L’Afrique s’éveille, l’Asie se redresse et l’Inde se lève. L’explosion démographique des puissances émergentes n’a d’égale que son appétit de croissance économique. Les voisins du dessus risquent de se faire bouter de leur piédestal sous peu. Les exploités d’hier seront les dirigeants de demain, n’en déplaise à Justin, Emmanuel ou Donald. Mais ce n’est pas d’économie ou de répartition des forces dans la géopolitique du triplex qu’il est question ici, mais du bordel dans la cour. Et du ménage qui ne se fera pas.

Sont loin d’être cons, les voisins du dessous. Ils voient bien comment nos politiciens magouillent, tergiversent, se pavanent à la COP-ceci et aux états généraux du cela, prennent des engagements sur des décennies du haut de leurs mandats de quatre ou cinq ans, signent des accords à l’encre verte avant de retourner leur veste pour défendre les pétrolières, les multinationales et autres fleurons subventionnés. Et on pérore sur l’importance de garder la Chine à la table des négociations, et on se félicite de voir l’Inde remettre en question l’utilisation massive de pesticides, et on espère que les pressions sociales empêcheront le gouvernement Bolsonaro de sacrifier la forêt amazonienne.

On serait fous de croire que les Chinois, les Indiens, les Brésiliens, tous ceux et celles qui nous ont vus nous goinfrer et jouir d’une opulence vulgaire s’en priveront leur tour venu. D’accord, la planète ne pourra pas survivre à la demande croissante, toujours croissante, croissante à tout prix. Raison de plus, ils doivent en profiter avant que ça fonde, avant que ça sèche, avant que ça craque de partout. De quel droit leur enlèverait-on celui de se vautrer dans l’abondance comme nous ?

« Non, vous ne pouvez pas conduire de gros pick-up, car les nôtres polluent déjà trop ; non, vous ne pouvez pas acheter massivement et tout jeter comme nous, car les dépotoirs débordent déjà ; non, vous ne pouvez pas vous endetter pour consommer comme nous, car l’économie ne le supporterait pas.
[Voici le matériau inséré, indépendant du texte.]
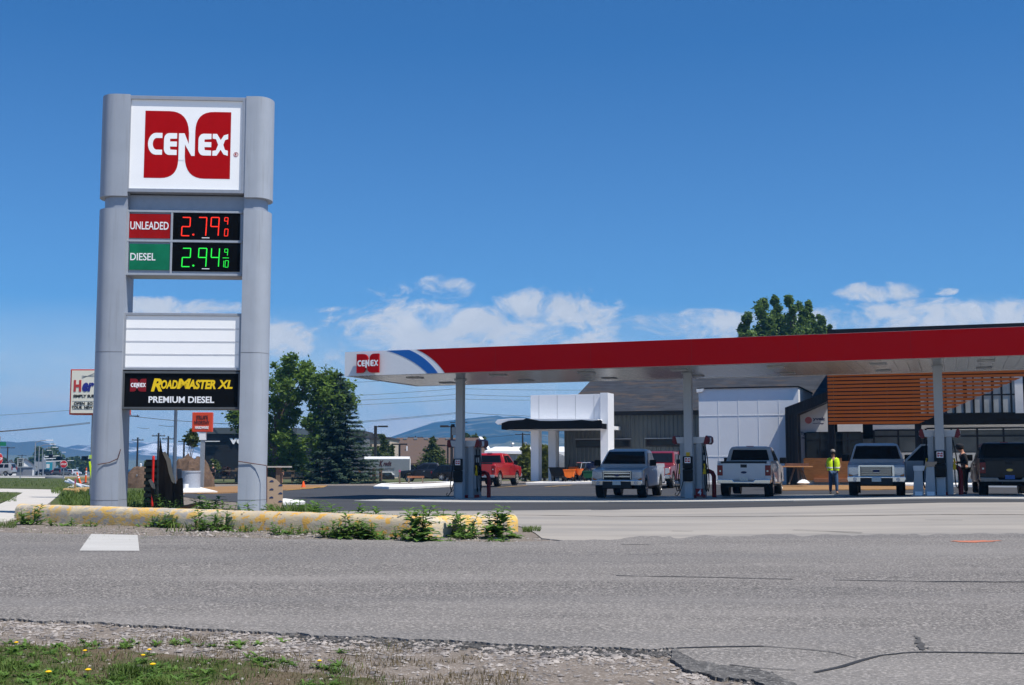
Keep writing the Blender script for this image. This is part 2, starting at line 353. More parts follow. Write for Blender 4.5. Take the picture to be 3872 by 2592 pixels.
M_tar = mat('crack_seal_tar', (.035, .035, .036), .7, var=.3, scale=6, coord='Pos')
M_omark = mat('orange_spray_paint', (.62, .16, .07), .85, col2=(.30, .17, .13), scale=5, coord='Pos', stretch=(.4, 4, 1))
M_ymark = mat('yellow_line_paint', (.62, .36, .05), .8, var=.15, scale=3, coord='Pos')
M_lawn = mat('mown_grass', (.075, .105, .022), .95, col2=(.05, .062, .02), scale=.8, bump=.8, bscale=25, coord='Pos', stretch=(.25, 1, 1)); ramp_layer(M_lawn, .5, (.5, .68), (.13, .105, .045), fac=.7, stretch=(.15, 1, 1)); ramp_layer(M_lawn, 12, (.5, .7), (.03, .05, .012), fac=.6)
M_netting = mat('orange_debris_netting', (.36, .20, .08), .9, col2=(.17, .10, .055), scale=2.0, coord='Pos', stretch=(.35, 4, 1)); ramp_layer(M_netting, 3, (.56, .66), (.55, .27, .03), fac=.8, stretch=(.05, 3, 1))
def jag(pts, amp, sub=8, seed=1):
    r = random.Random(seed); out = []
    for (a, b), (c, d) in zip(pts[:-1], pts[1:]):
        for i in range(sub):
            t = i / sub; out.append((a + (c - a) * t + r.uniform(-amp, amp) * 2, b + (d - b) * t + r.uniform(-amp, amp)))
    return out + [pts[-1]]
def fjag(pts, amp, sub, seed):
    out = []; s_ = 0
    for (a, b), (c, d) in zip(pts[:-1], pts[1:]):
        for i in range(sub):
            t = i / sub; x = a + (c - a) * t; y = b + (d - b) * t; s_ += 1
            out.append((x + 4 * noise.noise(Vector((s_ * .9, seed, 7.7))), y + amp * (1.2 * noise.noise(Vector((x * .012, y * .012, seed))) + .8 * noise.noise(Vector((s_ * .45, seed, .3))) + .5 * noise.noise(Vector((s_ * 1.3, seed, 3.3))))))
    return out + [pts[-1]]
def sheet_xy(name, xy, off, m, step=1.0, skirt=.08, kind='structure', label=None, cat=None):
    tri = geometry.tessellate_polygon([[Vector((x, y, 0)) for x, y in xy]])
    bm = bmesh.new(); vs = [bm.verts.new((x, y, 0)) for x, y in xy]
    for t in tri:
        try: bm.faces.new([vs[i] for i in t])
        except ValueError: pass
    xs = [p[0] for p in xy]; ys = [p[1] for p in xy]
    for ax, lo, hi in ((0, min(xs), max(xs)), (1, min(ys), max(ys))):
        v = math.ceil(lo / step) * step + step * .137
        while v < hi:
            co = (v, 0, 0) if ax == 0 else (0, v, 0); no = (1, 0, 0) if ax == 0 else (0, 1, 0)
            bmesh.ops.bisect_plane(bm, geom=bm.verts[:] + bm.edges[:] + bm.faces[:], dist=1e-5, plane_co=co, plane_no=no); v += step
    for v in bm.verts: v.co.z = gz(v.co.x, v.co.y) + off
    bmesh.ops.recalc_face_normals(bm, faces=bm.faces)
    if bm.faces and sum(f.normal.z for f in bm.faces) < 0: bmesh.ops.reverse_faces(bm, faces=bm.faces)
    if skirt:
        be = [e for e in bm.edges if e.is_boundary]
        g = bmesh.ops.extrude_edge_only(bm, edges=be)['geom']
        for v in g:
            if isinstance(v, bmesh.types.BMVert): v.co.z -= skirt
    me = bpy.data.meshes.new(name); bm.to_mesh(me); bm.free(); me.materials.append(m)
    o = bpy.data.objects.new(name, me); COL.objects.link(o); return tag(o, label, cat, None, kind)
def sheet(name, pts, off, m, step=1.0, skirt=.08, **k):
    return sheet_xy(name, [tuple(G(*p)[:2]) for p in pts], off, m, step, skirt, **k)
def ribbon(name, pts, w, off, m, seed=1, **k):
    """a narrow strip along ground points"""
    g = [G(*p) for p in pts]; r = random.Random(seed); a = []; b = []
    fine = []
    for p, q in zip(g[:-1], g[1:]):
        n = max(1, int((q - p).length / .25))
        fine += [p.lerp(q, i / n) for i in range(n)]
    fine.append(g[-1])
    mb = MB()
    for i, p in enumerate(fine):
        d = (fine[min(i + 1, len(fine) - 1)] - fine[max(i - 1, 0)]).normalized(); s = Vector((-d.y, d.x, 0)) * w / 2 * r.uniform(.55, 1.3)
        j = Vector((0, r.uniform(-.35, .35) * w, 0))
        for q in (p + s + j, p - s + j): mb.v.append((q.x, q.y, gz(q.x, q.y) + off))
    for i in range(len(fine) - 1): mb.f.append((2 * i, 2 * i + 2, 2 * i + 3, 2 * i + 1))
    o = mb.build(name, m); return tag(o, kind='structure')
# base terrain sheet, out to the horizon
ys = [-60, -30, -15, -6, 0, 3, 6] + [7 + i for i in range(0, 54)] + [62 + 3 * i for i in range(0, 30)] + [155, 165, 180, 200, 230, 260, 300, 360, 420, 500, 600, 800, 1100, 1500, 2200, 3450]
xs = [0.0]; st = 1.0
while xs[-1] < 3400: xs.append(xs[-1] + st); st = 1.0 if xs[-1] < 28 else st * 1.22
xs = [-x for x in xs[:0:-1]] + xs
mb = MB()
for y in ys:
    for x in xs: mb.v.append((x, y, gz(x, y)))
n = len(xs)
for j in range(len(ys) - 1):
    for i in range(n - 1): mb.f.append((j * n + i, j * n + i + 1, (j + 1) * n + i + 1, (j + 1) * n + i))
tag(mb.build('ground', M_ground, fix=False), kind='structure')
# foreground street: aged asphalt with a broken near edge
near = fjag([(-500, 2340), (0, 2350), (300, 2362), (540, 2375), (800, 2390), (1000, 2401), (1350, 2417), (1700, 2432), (2100, 2455), (2400, 2462), (2560, 2464)], 5.0, 34, 3)
near += fjag([(2560, 2464), (2552, 2500), (2600, 2530), (2700, 2552), (2800, 2566), (2900, 2584), (2990, 2620), (3050, 2700), (3200, 2900)], 6.0, 26, 5) + [(7000, 2900)]
farE = fjag([(7000, 2008), (4600, 2012), (3872, 2022), (3200, 2028), (2600, 2034), (2250, 2046)], 7, 26, 8) + jag([(2250, 2046), (1960, 2056), (1600, 2052), (1000, 2043), (520, 2029), (0, 2020), (-500, 2012)], 2.2, 8, 9)
sheet('road', near + farE, .022, M_road, 1.0, .05)
for pts, w, sd_ in (([(2330, 2186), (2700, 2192), (3000, 2200)], .035, 2), ([(3150, 2202), (3500, 2208), (3872, 2210), (4100, 2212)], .04, 3),
                    ([(2560, 2462), (2700, 2458), (2890, 2456)], .05, 4), ([(2890, 2457), (3060, 2470), (3160, 2482), (3240, 2502)], .014, 5), ([(2760, 2528), (2860, 2540), (2950, 2546), (3010, 2548)], .018, 6),
                    ([(3080, 2556), (3180, 2534), (3260, 2510), (3330, 2492), (3420, 2482), (3480, 2478), (3700, 2482), (3872, 2484), (4200, 2486)], .045, 7)):
    ribbon('crack_seal', pts, w, .027, M_tar, sd_)
M_brk = mat('broken_asphalt', (.14, .134, .128), .95, col2=(.045, .044, .044), scale=9, bump=1.0, bscale=30, coord='Pos', det=8); ramp_layer(M_brk, 30, (.56, .64), (.26, .25, .24), fac=.8, det=2)
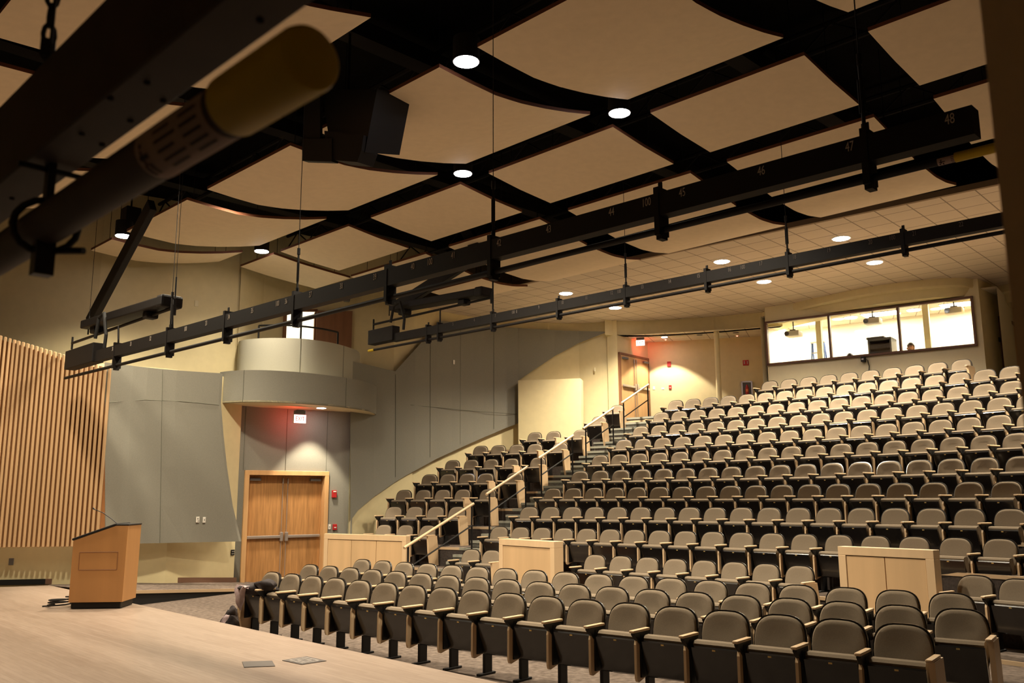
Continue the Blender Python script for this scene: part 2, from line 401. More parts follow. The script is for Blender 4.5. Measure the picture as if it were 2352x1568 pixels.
# connecting return between recess wall and hall wall (dark joint)
q0 = WD.hit(806, 1150); q1 = WU.p[4]
mb = MB(); p0 = Vector((wd1.x, wd1.y, 0)); p1 = Vector((WU.p[4].x, WU.p[4].y, 0)); 
WH = Wall([(801, 1150, 21.45), (850, 1000, 22.1), (905, 900, 22.8), (950, 900, 23.3), (1000, 900, 24.0), (1050, 900, 24.6), (1100, 900, 25.1), (1150, 900, 25.5), (1190, 900, 25.7), (1260, 850, 25.9), (1330, 820, 26.0), (1396, 780, 25.8)])
mb.sheet([[Vector((q.x, q.y, 0)) for q in WH.p[:4]], [Vector((q.x, q.y, 4.9)) for q in WH.p[:4]]])
struct(mb.build('wall_hall_base', M['cream']), 'cream base wall curving up beside the left seating block', 'wall')
# grey fabric on the hall wall: curved lower edge, cut upper edge
def interp(tab, x):
    if x <= tab[0][0]: return tab[0][1]
    for (a, b), (c, d) in zip(tab, tab[1:]):
        if x <= c: return b + (d - b) * (x - a) / (c - a)
    return tab[-1][1]
topT = [(801, 829), (825, 834), (905, 853), (1010, 737), (1060, 742), (1160, 752), (1300, 760), (1396, 762)]
botT = [(801, 1196), (819, 1171), (855, 1141), (916, 1099), (999, 1054), (1082, 1016), (1160, 983), (1189, 972)]
bot2 = [(1189, 874), (1274, 818), (1331, 788), (1396, 762.5)]
xs = [801, 810, 819, 835, 855, 880, 905, 906, 925, 950, 975, 1000, 1010, 1035, 1060, 1085, 1110, 1135, 1160, 1189]
def grey(cols, name, label):
    mb = MB(); rows = []
    N = 6
    for i in range(N + 1):
        rows.append([WH.hit(x, yt + (yb - yt) * i / N, .05) for x, yt, yb in cols])
    back = [[p + (p - EYE).normalized() * .05 for p in r] for r in rows]
    mb.sheet(rows); mb.sheet(back)
    ed = rows[0] + [r[-1] for r in rows[1:]] + rows[-1][::-1][1:] + [r[0] for r in rows[::-1][1:]]
    eb = back[0] + [r[-1] for r in back[1:]] + back[-1][::-1][1:] + [r[0] for r in back[::-1][1:]]
    mb.sheet([ed, eb])
    return struct(mb.build(name, M['fabricwall']), label, 'acoustic wall panel')
cols = [(x, interp(topT, x), interp(botT, x)) for x in xs]
o = grey(cols, 'wall_hall_fabric', 'grey-green fabric wall panel with a curved lower edge above the left seats')
mb = MB()
def seamline(mb, w, pts, off=.056, r=.006):
    mb.tube([w.hit(x, y, off) for x, y in pts], r, 4)
seamline(mb, WH, [(985, 768), (984, 1050)]); seamline(mb, WH, [(1055, 745), (1054, 1020)]); seamline(mb, WH, [(1132, 752), (1132, 985)])
seamline(mb, WH, [(905, 860), (905, 1095)]); seamline(mb, WH, [(940, 930), (1000, 936), (1080, 944), (1186, 951)])
mb.build('seam', M['fabricseam'], o)
cols = [(x, interp(topT, x), interp(bot2, x)) for x in (1189, 1215, 1240, 1274, 1300, 1331, 1360, 1392)]
grey(cols, 'wall_upper_fabric', 'tapering grey-green fabric panel above the cream corner wall')
# cream block in front of that corner
mb = MB(); a = atY(1190, 880, 25.35); b = atY(1333, 880, 24.95); dirb = Vector((b.x - a.x, b.y - a.y, 0)); back = Vector((-dirb.y, dirb.x, 0)).normalized() * .55
zt = atY(1260, 871, 25.15).z
P4 = [Vector((a.x, a.y, 1)), Vector((b.x, b.y, 1)), Vector((b.x, b.y, 1)) + back, Vector((a.x, a.y, 1)) + back]
mb.prism(P4, Vector(), Z * (zt - 1)); struct(mb.build('wall_corner_block', M['cream']), 'cream boxed-out wall behind the top of the left seating block', 'wall')
# dark corner joint between recess and hall walls
mb = MB(); q = WD.hit(804, 1050, .0); mb.box(Vector((q.x, q.y, 2.0)), (.035, .05, 3.8)); struct(mb.build('trim_1', M['fabricseam']), 'dark vertical joint to the right of the double door', 'trim')

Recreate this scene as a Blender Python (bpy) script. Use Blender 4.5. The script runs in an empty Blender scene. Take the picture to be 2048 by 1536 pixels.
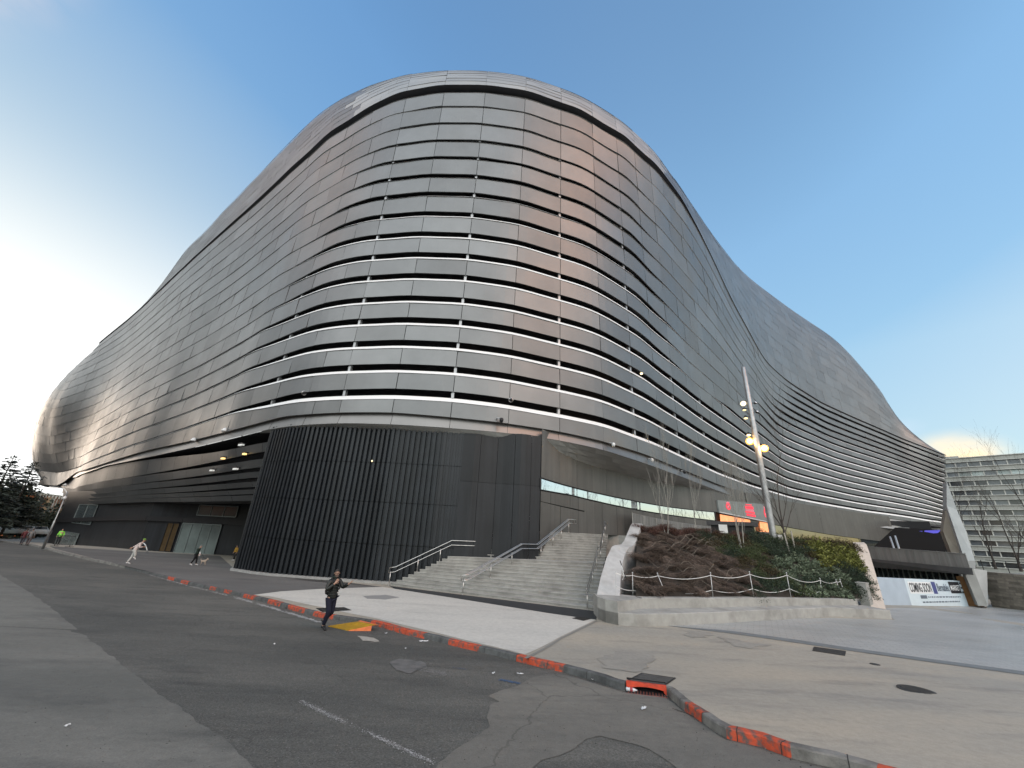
import bpy, bmesh, math, random
import numpy as np
from mathutils import Vector, Matrix
random.seed(7); np.random.seed(7)
SC = bpy.context.scene
COL = SC.collection
rad = math.radians

# ------------------------------------------------------------------ camera
FPX, CX, CY = 775.0, 1024.0, 768.0
_vx, _vy = 104.0, 2048.0
ROLL = math.atan2(_vx, _vy); PITCH = math.atan(FPX / math.hypot(_vx, _vy))
_fw = np.array([0, math.cos(PITCH), math.sin(PITCH)]); _u0 = np.array([0, -math.sin(PITCH), math.cos(PITCH)]); _r0 = np.array([1.0, 0, 0])
RT = math.cos(ROLL) * _r0 + math.sin(ROLL) * _u0
UP = -math.sin(ROLL) * _r0 + math.cos(ROLL) * _u0
FW = _fw
cam_d = bpy.data.cameras.new("camera"); cam = bpy.data.objects.new("camera", cam_d); COL.objects.link(cam)
cam_d.sensor_width = 36.0; cam_d.sensor_fit = 'HORIZONTAL'; cam_d.lens = FPX / 2048.0 * 36.0
cam_d.clip_start = 0.05; cam_d.clip_end = 8000
cam.matrix_world = Matrix([[RT[0], UP[0], -FW[0], 0], [RT[1], UP[1], -FW[1], 0], [RT[2], UP[2], -FW[2], 0], [0, 0, 0, 1]])
SC.camera = cam

# ------------------------------------------------------------------ sky, sun, exposure
SUN_AZ, SUN_EL = -62.0, 5.0          # degrees; azimuth from +Y towards +X
world = bpy.data.worlds.new("World"); SC.world = world; world.use_nodes = True
nt = world.node_tree; nt.nodes.clear()
def wn(t, **k):
    n = nt.nodes.new(t)
    for a, b in k.items(): setattr(n, a, b)
    return n
def wmath(op, a, b=None, c=None, clamp=False):
    n = wn('ShaderNodeMath', operation=op, use_clamp=clamp)
    for i, v in enumerate((a, b, c)):
        if v is None: continue
        if isinstance(v, (int, float)): n.inputs[i].default_value = v
        else: nt.links.new(v, n.inputs[i])
    return n.outputs[0]
def wmix(fac, a, b, mode='MIX'):
    n = wn('ShaderNodeMix', data_type='RGBA', blend_type=mode)
    for s, v in ((n.inputs[0], fac), (n.inputs[6], a), (n.inputs[7], b)):
        if isinstance(v, (int, float)): s.default_value = v
        elif isinstance(v, tuple): s.default_value = v
        else: nt.links.new(v, s)
    return n.outputs[2]
def wramp(fac, stops):
    n = wn('ShaderNodeValToRGB'); e = n.color_ramp.elements
    while len(e) > 1: e.remove(e[-1])
    e[0].position = stops[0][0]; e[0].color = stops[0][1]
    for p, c in stops[1:]:
        x = e.new(p); x.color = c
    nt.links.new(fac, n.inputs[0]); return n.outputs[0]
sky = wn('ShaderNodeTexSky', sky_type='NISHITA'); sky.sun_disc = False
sky.sun_elevation = rad(SUN_EL); sky.sun_rotation = rad(SUN_AZ)
sky.altitude = 600; sky.air_density = 1.0; sky.dust_density = 1.2; sky.ozone_density = 1.6
tc = wn('ShaderNodeTexCoord'); sep = wn('ShaderNodeSeparateXYZ'); nt.links.new(tc.outputs['Generated'], sep.inputs[0])
sx, sy, sz = sep.outputs
# clouds: bright cover added unseen behind the viewer to lift the light and one bank low over the office block
mp = wn('ShaderNodeMapping'); mp.inputs['Scale'].default_value = (1.6, 1.6, 4.2); nt.links.new(tc.outputs['Generated'], mp.inputs[0])
ns = wn('ShaderNodeTexNoise'); ns.inputs['Scale'].default_value = 1.7; ns.inputs['Detail'].default_value = 6; ns.inputs['Roughness'].default_value = 0.55
nt.links.new(mp.outputs[0], ns.inputs['Vector'])
back = wmath('MULTIPLY_ADD', sy, -1.0, 0.10)                         # >0 behind the viewer
back = wmath('MULTIPLY', back, 2.2, clamp=True)
elev = wmath('SUBTRACT', 1.0, wmath('MULTIPLY', wmath('ABSOLUTE', wmath('SUBTRACT', sz, 0.52)), 1.35), clamp=True)
cl = wmath('SUBTRACT', wmath('MULTIPLY_ADD', ns.outputs[0], 2.6, wmath('MULTIPLY', wmath('MULTIPLY', back, elev), 1.3)), 1.6, clamp=True)
cl = wmath('MULTIPLY', cl, back, clamp=True)
tint = wramp(sz, [(0.0, (0.62, 0.64, 0.78, 1)), (0.12, (0.74, 0.78, 0.86, 1)), (0.35, (1.10, 1.10, 1.06, 1)), (0.7, (1.00, 1.08, 1.10, 1)), (1.0, (0.86, 0.98, 1.10, 1))])
skyc = wmix(1.0, sky.outputs[0], tint, 'MULTIPLY')
# hazy, milky glow round the low sun rather than a burning horizon
scn = wn('ShaderNodeSeparateColor'); nt.links.new(skyc, scn.inputs[0])
lum = wmath('MAXIMUM', scn.outputs[0], wmath('MAXIMUM', scn.outputs[1], scn.outputs[2]))
fcap = wmath('MINIMUM', 1.0, wmath('POWER', wmath('DIVIDE', 1.25, wmath('MAXIMUM', lum, 0.001)), 0.72))
capc = wn('ShaderNodeCombineColor')
for i_ in range(3): nt.links.new(wmath('MULTIPLY', scn.outputs[i_], fcap), capc.inputs[i_])
lcap = wmath('MULTIPLY', lum, fcap); grey = wn('ShaderNodeCombineColor')
for i_, g_ in enumerate((0.985, 1.0, 0.985)): nt.links.new(wmath('MULTIPLY', lcap, g_), grey.inputs[i_])
skyc = wmix(wmath('MULTIPLY', wmath('SUBTRACT', 0.82, fcap), 2.2, clamp=True), capc.outputs[0], grey.outputs[0])
sdx = [math.sin(rad(SUN_AZ)) * math.cos(rad(SUN_EL)), math.cos(rad(SUN_AZ)) * math.cos(rad(SUN_EL)), math.sin(rad(SUN_EL))]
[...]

Soyez sages, comme nous n’avons jamais accepté de l’être… » Fiers défenseurs de l’autodétermination des peuples et du libre marché, soyons conséquents ; on doit respecter leur droit inaliénable à détruire la planète, à polluer l’air, la terre et l’eau comme nous nous acharnons à le faire nous-mêmes.

La culpabilisation des individus sert la déresponsabilisation des gouvernements et des entreprises. Pour réduire l’impact catastrophique de nos modes de vie, faudra des lois sévères, de fortes mesures pour inciter au changement et une solide volonté politique internationale. Le Canada serait un leader en la matière ? Lol.

Avant d’exiger de nos nouveaux alliés et de nos éternels adversaires économiques une soumission à des contraintes environnementales que nous avons sciemment ignorées ou violées des décennies durant, faudrait faire le ménage dans nos propres pratiques et remplir nos engagements.

Loin d’avoir atteint ceux de Kyoto, nous nous éloignons de ceux de Paris à grande vitesse : le plus récent rapport du gouvernement fédéral nous apprend que nous avons déjà 66 mégatonnes de gaz à effet de serre de retard sur nos belles promesses. Oui, 66 000 000 de tonnes de GES sous la cible, seulement pour le vert Canada de Justin Trudeau. À leur échelle, démesurée, les puissances émergentes ne feront pas mieux que nous, et nous ne pourrons absolument rien leur reprocher. On ne peut faire la morale à des affamés lorsqu’on a la bouche pleine.

Ne perdons pas de temps en fausses promesses et belles intentions, préparons plutôt notre déménagement vers les paliers du bas, et souhaitons que les milliards de nouveaux consommateurs du dessus n’enterrent pas nos enfants sous leurs déchets.